Someone asked me what I believe about a particular topic recently and I didn’t answer her. It wasn’t because I didn’t know. I did and do know what I believe, and I think it’s beautiful and I think it reflects God’s character and his intention for his children. But I also know, a tiny bit more that I did four years ago, that God is in the business of transforming all his children from darkness to light. There are ten billion true things in the world but the truest of them all is that God is real and He is good. All the other things we see dimly until we see Him face to face. Get that? They’re not dim until they become clear. They’re dim until He becomes clear.

This is a vulnerable thing for me to write because I think, if you’re like me, you’re wondering about the specifics: What beliefs have changed for her?
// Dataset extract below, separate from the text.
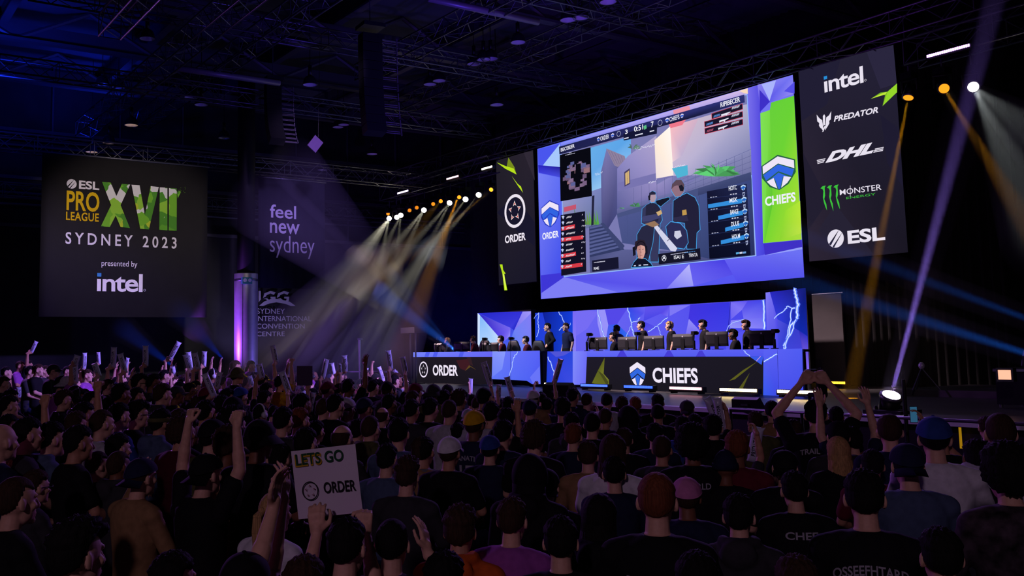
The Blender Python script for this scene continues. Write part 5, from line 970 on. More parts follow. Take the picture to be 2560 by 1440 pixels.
def hair_mesh(style):
    k = ('h', style)
    if k in _pm: return _pm[k]
    rnd = random.Random(sum(map(ord, style))); n, m = (56, 38); mb = MB()
    T = {'short': .013, 'buzz': .005, 'quiff': .020, 'afro': .045, 'curly': .026, 'ring': .009, 'long': .018, 'pony': .012, 'crop': .009}[style]
    ph = [rnd.uniform(0, 6.28) for _ in range(8)]
    V = []; F = []
    for i in range(m+1):
        th = math.pi*i/m
        for j in range(n):
            p_ = 2*math.pi*j/n; d = Vector((math.sin(th)*math.cos(p_), math.sin(th)*math.sin(p_), math.cos(th)))
            b = Vector((d.x*.0765, d.y*.0965-.008, d.z*.100+.018))
            if d.y > .15: zl = .055+(.02 if style in ('ring',) else 0)+.012*math.sin(d.x*9+ph[0])
            elif d.y > -.25: zl = .055-(.15-d.y)/.40*.085
            else: zl = -.030-(-.25-d.y)*.075
            if style in ('long', 'pony'): zl -= .01
            a = (b.z-zl)/.016; a = max(0, min(1, a)); a = a*a*(3-2*a)
            if style == 'ring': a *= max(0, min(1, (.072-b.z)/.02))
            t = T*(1+(.45*math.sin(d.x*17+ph[1])*math.sin(d.y*15+ph[2])+.3*math.sin(d.x*41+d.z*33+ph[3])*math.sin(d.y*37+ph[4]))*{'afro': .35, 'curly': .9, 'quiff': .8, 'short': .8}.get(style, .25))
            if style in ('quiff', 'short') and d.z > .2: t *= 1+.9*max(0, d.y+.1)*(1 if style == 'quiff' else .4)
            if style in ('short', 'quiff', 'crop') and d.z < .25: t *= .45
            if style in ('afro', 'curly'): t *= 1+.22*math.sin(d.x*29+ph[5])*math.sin(d.z*27+ph[6])*.6
            r = -.012*(1-a)+t*a; V.append(HC+b+d*r)
    for i in range(m):
        for j in range(n): F.append((i*n+j, (i+1)*n+j, (i+1)*n+(j+1) % n, i*n+(j+1) % n))
    mb.add(V, F)
    if style == 'long':
        for q in range(30):
            a = math.radians(198+q*(144/29)); x, y = .078*math.cos(a), .085*math.sin(a)-.01; w = rnd.uniform(.9, 1.1)
            mb.tube([HC+Vector((x, y, .04)), HC+Vector((x*1.12, y*1.12-.005, -.05)), HC+Vector((x*1.22*w, y*1.12-.03, -.16)), HC+Vector((x*1.15*w, y*1.05-.045, -.25-rnd.random()*.05))], .014, 7)
    if style == 'pony':
        for q in range(9): x = rnd.uniform(-.02, .02); mb.tube([HC+Vector((x*.4, -.105, .03)), HC+Vector((x, -.15, .0)), HC+Vector((x*1.3, -.155, -.09)), HC+Vector((x*1.5, -.14, -.19-rnd.random()*.04))], .014, 7)
        mb.ell(HC+Vector((0, -.115, .03)), (.022, .018, .022))
    _pm[k] = mb.mesh('hair', True); return _pm[k]
def cap_meshes(kind):
    k = ('c', kind)
    if k in _pm: return _pm[k]
    a = MB(); b = None; n, m = 40, 16; c = HC+Vector((0, -.008, .018))
    flare = {'cap': 0, 'back': 0, 'bucket': 0, 'beanie': 0, 'hood': 0}[kind]
    if kind in ('cap', 'back', 'bucket', 'beanie'):
        R = (.094, .114, .112) if kind != 'beanie' else (.092, .112, .124); z0 = .012 if kind != 'beanie' else -.012; V = []; F = []
        for layer in (0, 1):
            for i in range(m+1):
                th = math.radians(2+(86-2)*i/m)
                for j in range(n):
                    p_ = 2*math.pi*j/n; q = 1-.03*layer; bul = 1+.012*math.cos(p_*6)*math.sin(th) if kind != 'beanie' else 1+.02*math.sin(i*2.2)
                    top = 1.0 if kind != 'bucket' else (1.05 if i < m*.5 else 1.02); V.append(c+Vector((R[0]*q*bul*math.sin(th)*math.cos(p_), R[1]*q*bul*math.sin(th)*math.sin(p_), z0+(R[2]*q-z0)*math.cos(th)*min(1, top)+(R[1]*math.sin(th)**5*math.sin(p_)*(.26 if math.sin(p_) < 0 else .10) if kind != 'beanie' else 0))))
        for l in (0, 1):
            o = l*(m+1)*n
            for i in range(m):
                for j in range(n): F.append((o+i*n+j, o+(i+1)*n+j, o+(i+1)*n+(j+1) % n, o+i*n+(j+1) % n))
        for j in range(n): F.append((m*n+j, m*n+(j+1) % n, (m+1)*n+m*n+(j+1) % n, (m+1)*n+m*n+j))
        a.add(V, F); a.ell(c+Vector((0, 0, R[2])), (.009, .009, .006))
        if kind == 'beanie': a.lathe([(.098, -.022), (.104, -.016), (.104, .018), (.096, .024)], c+Vector((0, -.006, 0)), 40, Matrix.Diagonal((.95, 1.15, 1)))
        if kind in ('cap', 'back'):
            b = MB(); sg = 1 if kind == 'cap' else -1; V = []; F = []; N = 18
            for l in (0, 1):
                for i in range(N+1):
                    t = math.radians(-68+136*i/N)
                    for r in (0, 1): x = math.sin(t)*(.088 if r == 0 else .096); y = math.cos(t)*(.106 if r == 0 else .178)+(0 if r == 0 else .002); V.append(c+Vector((x, sg*y, z0+(.016 if sg > 0 else -.024)-.9*x*x*3-((.018 if sg > 0 else .034) if r else 0)-.004*l)))
            for l in (0, 1):
                o = l*2*(N+1)
                for i in range(N): F.append((o+2*i, o+2*i+1, o+2*i+3, o+2*i+2))
            o = 2*(N+1)
            for i in range(N): F.append((2*i+1, 2*i+3, o+2*i+3, o+2*i+1))
            b.add(V, F)
        if kind == 'bucket': b = MB().lathe([(.094, .018), (.145, -.032), (.147, -.036), (.094, .010)], c+Vector((0, -.004, 0)), 40, Matrix.Diagonal((1, 1.16, 1)))
    else:                                                      # raised hood
        def fn(d): return 1+.05*math.sin(d.z*5)
        V = []; F = []
        for i in range(23):
            th = math.pi*i/22
            for j in range(40):
                p_ = 2*math.pi*j/40; d = Vector((math.sin(th)*math.cos(p_), math.sin(th)*math.sin(p_), math.cos(th))); op = d.y > .62 and abs(d.x) < .7 and d.z < .75; r = .80 if op else 1.0
                V.append(c+Vector((d.x*.108*r, d.y*.122*r-.012, d.z*.135*r-.02)))
        for i in range(22):
            for j in range(40): F.append((i*40+j, (i+1)*40+j, (i+1)*40+(j+1) % 40, i*40+(j+1) % 40))
        a.add(V, F); a.loft([(0, -.03, HC.z-.17, .115, .10), (0, -.025, HC.z-.09, .098, .10), (0, -.015, HC.z-.04, .10, .108)], 24, 2.2)
    _pm[k] = (a.mesh(kind, True), b.mesh('brim', True) if b else None); return _pm[k]
def headset_mesh():
    if 'hs' in _pm: return _pm['hs']
    mb = MB(); c = HC+Vector((0, -.01, 0))
    pts = [c+Vector((.096*math.cos(math.radians(a)), 0, .02+.112*math.sin(math.radians(a)))) for a in range(0, 181, 15)]; mb.tube(pts, .010, 8)
    for s in (-1, 1): mb.cyl(c+Vector((.078*s, 0, -.008)), c+Vector((.112*s, 0, -.008)), .044, .038, 18)
    mb.tube([c+Vector((-.098, .02, -.03)), c+Vector((-.08, .075, -.07)), c+Vector((-.04, .108, -.08))], .005, 6)
    _pm['hs'] = mb.mesh('headset', True); return _pm['hs']
def glasses_mesh():
    if 'gl' in _pm: return _pm['gl']
    mb = MB(); c = HC
    for s in (-1, 1):
        mb.tube([c+Vector((.033*s+.026*math.cos(t*math.pi/5), .103, -.002+.019*math.sin(t*math.pi/5))) for t in range(11)], .0035, 6); mb.caps(c+Vector((.058*s, .10, .004)), c+Vector((.082*s, 0, .004)), .0035, .0035, 6)
    mb.caps(c+Vector((-.01, .108, .002)), c+Vector((.01, .108, .002)), .0035, .0035, 6); _pm['gl'] = mb.mesh('glasses', True); return _pm['gl']
def band_mesh():
    if 'bd' in _pm: return _pm['bd']
    _pm['bd'] = MB().lathe([(.094, .018), (.098, .022), (.098, .048), (.090, .052)], HC+Vector((0, -.008, .0)), 36, Matrix.Diagonal((.97, 1.2, 1))).mesh('headband', True); return _pm['bd']
def eye_mesh():
    if 'ey' in _pm: return _pm['ey']
    _pm['ey'] = MB().ell((0, 0, 0), (.014, .010, .007)).mesh('eye', True); return _pm['ey']
def ob_(name, me, m, parent, z=0.0, label=None):
    o = bpy.data.objects.new(name, me); COL.objects.link(o); o.parent = parent; o.location = (0, 0, z)
    if not me.materials: me.materials.append(m)
    o.material_slots[0].link = 'OBJECT'; o.material_slots[0].material = m
    if label: o['label'] = label
    return o
HAIRS = {'k': ('short', 'k'), 'n': ('short', 'n'), 'b': ('short', 'b'), 'r': ('short', 'r'), 'q': ('quiff', 'k'), 'w': ('quiff', 'n'), 'z': ('buzz', 'k'), 'y': ('buzz', 'n'), 'x': ('crop', 'n'), 'o': None, 'h': ('ring', 'n'), 'a': ('afro', 'k'), 'c': ('curly', 'n'), 'L': ('long', 'b'), 'K': ('long', 'k'), 'N': ('long', 'n'), 'P': ('pony', 'b'), 'g': ('short', 'g'), 'A': ('long', 'r'), 'u': ('crop', 'r')}
HDESC = {'k': 'short black hair', 'n': 'short brown hair', 'b': 'short blond hair', 'r': 'short auburn hair', 'q': 'swept-up black hair', 'w': 'swept-up brown hair', 'z': 'dark buzz cut', 'y': 'brown buzz cut', 'x': 'cropped brown hair', 'o': 'shaved head', 'h': 'thinning hair', 'a': 'round black afro', 'c': 'curly brown hair', 'L': 'long blond hair', 'K': 'long black hair', 'N': 'long brown hair', 'P': 'blond ponytail', 'g': 'short grey hair', 'A': 'long auburn hair', 'u': 'cropped auburn hair'}
WEAR = {'C': 'cap', 'B': 'back', 'U': 'bucket', 'T': 'beanie', 'H': 'hood'}
PEOPLE = []
def person(P, heading, s=1.0, lift=0.0, hair='k', shirt='black', wear=None, pose='lap', skin=0, sleeve='short', fine=False, z0=0.0, eyes=False, group=None, roll=0.0):
    """wear: code letter C cap, B cap turned back, U bucket hat, T beanie, H hood, P headphones, W headband, G glasses, joined to a colour as in C:navy"""
    r = thing('person', 'x', 'person', (P[0], P[1], z0), heading, group); r.scale = (s, s, s)
    lift = round(lift, 2); b, sh, tr = person_meshes(pose, lift, sleeve, fine)
    ob_('body', b, SKIN[skin], r); ob_('hoodie' if sleeve == 'hood' else 'shirt', sh, cloth(shirt), r); ob_('trousers', tr, cloth('navy' if (len(PEOPLE) % 3) else 'black'), r)
    ws = wear.split('+') if wear else []; codes = {w.split(':')[0]: (w.split(':')+['black'])[1] for w in ws}
    if HAIRS[hair] and 'T' not in codes and 'H' not in codes:
        st, hc = HAIRS[hair]
        if any(q in codes for q in 'CBU') and st in ('short', 'quiff', 'curly', 'afro'): st = 'buzz' if st != 'curly' else 'crop'
        ob_('hair', hair_mesh(st), HAIRM[hc], r, lift)
    for w, cl in codes.items():
        if w in WEAR:
            a, br = cap_meshes(WEAR[w]); o = ob_({'C': 'cap', 'B': 'cap', 'U': 'bucket_hat', 'T': 'beanie', 'H': 'raised_hood'}[w], a, cloth(cl), r, lift)
            if br: ob_('brim', br, cloth(cl), o)
        elif w == 'P': ob_('headset', headset_mesh(), mat('headset_plastic', (44, 44, 52), .35) if cl == 'black' else WHITEP, r, lift)
        elif w == 'G': ob_('glasses', glasses_mesh(), PLASTIC, r, lift)
        elif w == 'W': ob_('headband', band_mesh(), cloth(cl), r, lift)
    if eyes:
        for q in (-1, 1): e = ob_('eye', eye_mesh(), mat('eye_dark', (24, 20, 22), .3), r); e.location = HC+Vector((.031*q, .0965, .004+lift))
    d = []
    for w, cl in codes.items(): d.append({'C': '%s cap', 'B': '%s cap turned back', 'U': '%s bucket hat', 'T': '%s beanie', 'H': '%s hood up', 'P': '%s headphones', 'W': '%s headband', 'G': 'glasses'}[w] % (() if w == 'G' else (cl,)))
    desc = (d[0] if d else HDESC[hair]); top = {'short': 'top', 'long': 'long-sleeved top', 'hood': 'hoodie'}[sleeve]
    hx, hy, _ = proj(Vector(P[:2]).to_3d()+Vector((0, 0, z0+(1.3+lift)*s)))
    PEOPLE.append(dict(o=r, desc=desc, top='%s %s' % (shirt.replace('redblack', 'dark red'), top), pose=pose, x=hx, y=hy, s=s)); return r
def face_to(P, T): v = Vector(T)-Vector(P); return math.atan2(-v.x, v.y)
def loc_to_world(P, heading, s, q): return Vector((P[0], P[1], 0))+Matrix.Rotation(heading, 3, 'Z') @ (Vector(q)*s)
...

Why did she leave her church? Is she trustworthy? Is she turning into a pagan? Is she going to denounce her denomination?

I’m not going to share those specifics (though please trust me when I say I love Jesus, am full of the Spirit, and I know that I know that I know I am loved by the Father), but I am going to say I think we’re all a little wobbly at times. We all have moments of doubt: Am I doing the right thing? Is this the right way? Am I breaking your heart? And I don’t know if there’s any way through those questions except right through them. I think we have to be willing to ask those questions often, often, often. God doesn’t want us to be a mirror reflection, parroting back what we think he wants to hear. He wants us our hearts, our whole selves, our hurts, traumas, learned reactions, fears, questions, doubts, wobbly faiths, confusion, uncertainty, he wants to eat our sin for us so we don’t have to be sustained by its malnourishing qualities. I’m more convinced of it than ever.